- Collected data
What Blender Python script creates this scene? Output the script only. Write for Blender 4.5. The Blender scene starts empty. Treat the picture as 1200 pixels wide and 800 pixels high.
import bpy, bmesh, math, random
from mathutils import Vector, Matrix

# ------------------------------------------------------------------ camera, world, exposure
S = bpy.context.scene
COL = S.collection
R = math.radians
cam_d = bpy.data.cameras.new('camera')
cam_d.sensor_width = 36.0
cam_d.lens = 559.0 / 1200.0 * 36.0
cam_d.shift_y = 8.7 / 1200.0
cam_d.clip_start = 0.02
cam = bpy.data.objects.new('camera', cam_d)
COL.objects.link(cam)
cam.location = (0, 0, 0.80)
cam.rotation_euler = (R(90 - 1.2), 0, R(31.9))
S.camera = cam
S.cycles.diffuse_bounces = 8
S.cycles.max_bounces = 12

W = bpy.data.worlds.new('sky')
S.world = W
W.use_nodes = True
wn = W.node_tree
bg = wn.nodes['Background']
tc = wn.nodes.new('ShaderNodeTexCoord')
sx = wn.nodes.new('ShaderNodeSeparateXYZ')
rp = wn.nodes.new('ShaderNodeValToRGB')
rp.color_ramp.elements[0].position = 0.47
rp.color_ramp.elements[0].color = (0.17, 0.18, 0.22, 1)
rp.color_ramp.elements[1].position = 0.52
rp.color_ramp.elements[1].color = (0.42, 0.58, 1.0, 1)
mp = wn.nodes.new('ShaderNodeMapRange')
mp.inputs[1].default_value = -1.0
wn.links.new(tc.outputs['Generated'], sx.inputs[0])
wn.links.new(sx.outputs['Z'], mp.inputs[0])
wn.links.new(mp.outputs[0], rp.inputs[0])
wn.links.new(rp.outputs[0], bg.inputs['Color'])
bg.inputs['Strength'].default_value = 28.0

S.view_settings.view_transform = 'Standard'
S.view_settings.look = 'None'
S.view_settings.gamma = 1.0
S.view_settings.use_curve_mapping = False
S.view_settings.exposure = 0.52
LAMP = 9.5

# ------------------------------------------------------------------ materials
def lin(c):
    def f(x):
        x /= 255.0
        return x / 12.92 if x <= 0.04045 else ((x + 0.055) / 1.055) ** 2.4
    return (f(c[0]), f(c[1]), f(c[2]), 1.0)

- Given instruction
Copy out the whole listing, exactly as written.

- Output of the exercise
What Blender Python script creates this scene? Output the script only. Write for Blender 4.5. The Blender scene starts empty. Treat the picture as 1200 pixels wide and 800 pixels high.
import bpy, bmesh, math, random
from mathutils import Vector, Matrix

# ------------------------------------------------------------------ camera, world, exposure
S = bpy.context.scene
COL = S.collection
R = math.radians
cam_d = bpy.data.cameras.new('camera')
cam_d.sensor_width = 36.0
cam_d.lens = 559.0 / 1200.0 * 36.0
cam_d.shift_y = 8.7 / 1200.0
cam_d.clip_start = 0.02
cam = bpy.data.objects.new('camera', cam_d)
COL.objects.link(cam)
cam.location = (0, 0, 0.80)
cam.rotation_euler = (R(90 - 1.2), 0, R(31.9))
S.camera = cam
S.cycles.diffuse_bounces = 8
S.cycles.max_bounces = 12

W = bpy.data.worlds.new('sky')
S.world = W
W.use_nodes = True
wn = W.node_tree
bg = wn.nodes['Background']
tc = wn.nodes.new('ShaderNodeTexCoord')
sx = wn.nodes.new('ShaderNodeSeparateXYZ')
rp = wn.nodes.new('ShaderNodeValToRGB')
rp.color_ramp.elements[0].position = 0.47
rp.color_ramp.elements[0].color = (0.17, 0.18, 0.22, 1)
rp.color_ramp.elements[1].position = 0.52
rp.color_ramp.elements[1].color = (0.42, 0.58, 1.0, 1)
mp = wn.nodes.new('ShaderNodeMapRange')
mp.inputs[1].default_value = -1.0
wn.links.new(tc.outputs['Generated'], sx.inputs[0])
wn.links.new(sx.outputs['Z'], mp.inputs[0])
wn.links.new(mp.outputs[0], rp.inputs[0])
wn.links.new(rp.outputs[0], bg.inputs['Color'])
bg.inputs['Strength'].default_value = 28.0

S.view_settings.view_transform = 'Standard'
S.view_settings.look = 'None'
S.view_settings.gamma = 1.0
S.view_settings.use_curve_mapping = False
S.view_settings.exposure = 0.52
LAMP = 9.5

# ------------------------------------------------------------------ materials
def lin(c):
    def f(x):
        x /= 255.0
        return x / 12.92 if x <= 0.04045 else ((x + 0.055) / 1.055) ** 2.4
    return (f(c[0]), f(c[1]), f(c[2]), 1.0)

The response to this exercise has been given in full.